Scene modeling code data

## Start

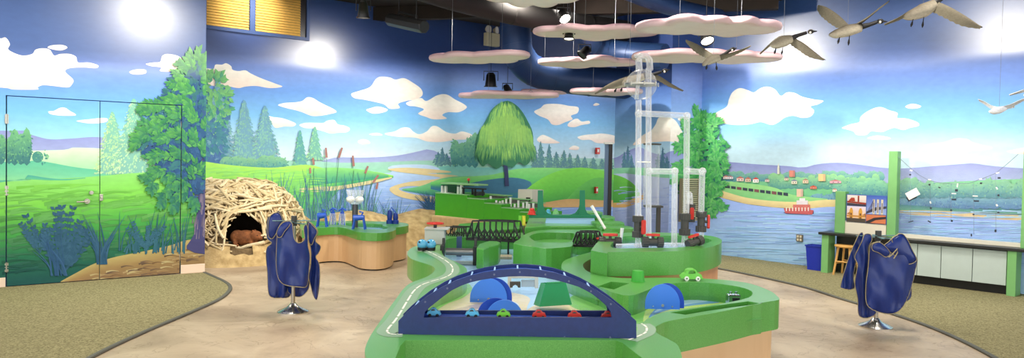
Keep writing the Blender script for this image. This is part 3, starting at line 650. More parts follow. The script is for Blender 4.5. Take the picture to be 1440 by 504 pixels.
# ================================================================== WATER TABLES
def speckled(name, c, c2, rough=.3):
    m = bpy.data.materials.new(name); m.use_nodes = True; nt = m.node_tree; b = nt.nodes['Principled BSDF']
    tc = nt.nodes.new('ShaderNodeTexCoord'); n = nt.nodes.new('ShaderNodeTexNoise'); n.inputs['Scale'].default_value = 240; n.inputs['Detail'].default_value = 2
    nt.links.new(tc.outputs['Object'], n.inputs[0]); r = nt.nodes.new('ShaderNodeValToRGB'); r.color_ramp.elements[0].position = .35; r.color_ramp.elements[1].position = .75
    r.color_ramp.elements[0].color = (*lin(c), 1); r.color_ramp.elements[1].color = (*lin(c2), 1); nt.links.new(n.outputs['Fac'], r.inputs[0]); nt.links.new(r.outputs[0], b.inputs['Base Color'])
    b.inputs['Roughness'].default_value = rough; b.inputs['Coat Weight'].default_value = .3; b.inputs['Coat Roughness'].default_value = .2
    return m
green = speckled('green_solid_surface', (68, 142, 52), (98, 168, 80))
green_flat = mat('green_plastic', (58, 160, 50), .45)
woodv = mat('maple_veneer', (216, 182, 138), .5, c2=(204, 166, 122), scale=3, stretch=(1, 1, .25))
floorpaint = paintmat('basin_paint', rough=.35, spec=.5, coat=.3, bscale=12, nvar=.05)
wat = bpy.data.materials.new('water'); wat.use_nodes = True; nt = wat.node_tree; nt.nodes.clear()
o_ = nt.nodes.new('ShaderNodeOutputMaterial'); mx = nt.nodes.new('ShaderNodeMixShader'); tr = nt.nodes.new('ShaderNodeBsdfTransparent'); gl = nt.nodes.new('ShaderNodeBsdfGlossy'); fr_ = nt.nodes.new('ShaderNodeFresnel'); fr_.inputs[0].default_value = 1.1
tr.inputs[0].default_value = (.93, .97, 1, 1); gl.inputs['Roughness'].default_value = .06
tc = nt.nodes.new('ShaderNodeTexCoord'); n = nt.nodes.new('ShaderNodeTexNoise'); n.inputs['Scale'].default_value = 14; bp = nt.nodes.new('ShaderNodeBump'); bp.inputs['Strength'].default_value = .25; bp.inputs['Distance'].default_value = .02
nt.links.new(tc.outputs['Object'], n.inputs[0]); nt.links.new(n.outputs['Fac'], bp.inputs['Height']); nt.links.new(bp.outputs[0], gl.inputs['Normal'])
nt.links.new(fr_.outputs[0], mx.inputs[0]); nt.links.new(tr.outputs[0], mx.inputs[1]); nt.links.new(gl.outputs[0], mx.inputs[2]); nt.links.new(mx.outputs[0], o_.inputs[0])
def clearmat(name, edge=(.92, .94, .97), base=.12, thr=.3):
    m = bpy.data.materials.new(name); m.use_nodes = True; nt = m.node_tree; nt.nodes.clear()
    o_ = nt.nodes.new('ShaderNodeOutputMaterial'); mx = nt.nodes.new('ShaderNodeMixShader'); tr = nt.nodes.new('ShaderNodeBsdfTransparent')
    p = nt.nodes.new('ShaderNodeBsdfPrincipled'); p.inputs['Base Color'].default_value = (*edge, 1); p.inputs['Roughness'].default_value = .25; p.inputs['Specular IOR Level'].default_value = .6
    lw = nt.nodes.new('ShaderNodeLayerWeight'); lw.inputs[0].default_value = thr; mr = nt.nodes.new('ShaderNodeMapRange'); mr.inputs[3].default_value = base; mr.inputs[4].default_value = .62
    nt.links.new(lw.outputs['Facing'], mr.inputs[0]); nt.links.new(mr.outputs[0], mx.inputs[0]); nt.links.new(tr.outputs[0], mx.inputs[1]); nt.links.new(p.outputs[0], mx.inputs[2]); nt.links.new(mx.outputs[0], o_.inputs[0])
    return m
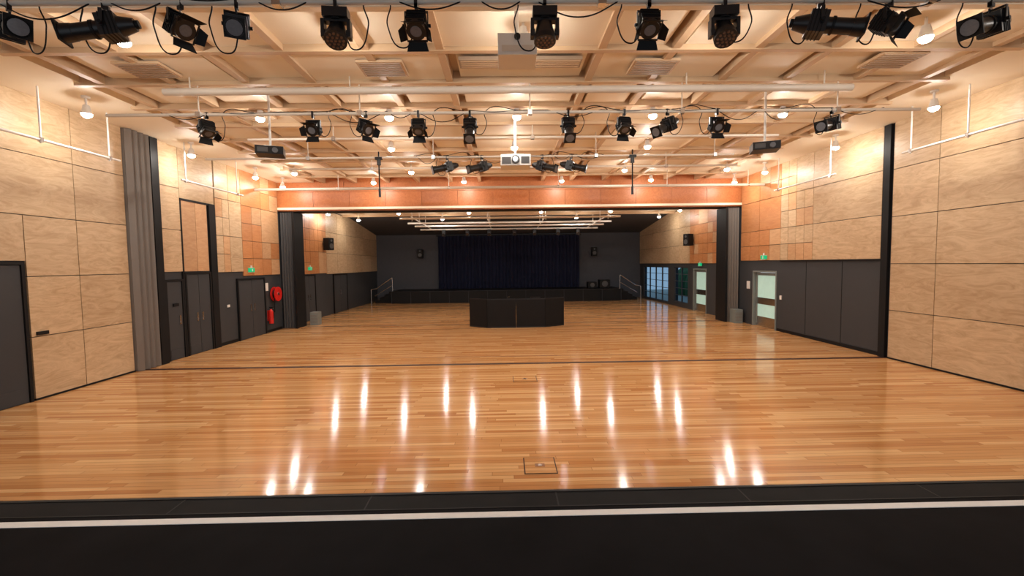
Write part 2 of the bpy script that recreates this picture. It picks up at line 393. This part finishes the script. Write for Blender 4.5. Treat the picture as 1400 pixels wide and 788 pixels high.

## End

▸ **EXERCISE DIRECTIONS**
Report how many lines include the word "script". Give nothing but the number.

▸ **ANSWER FOR THE TASK**
2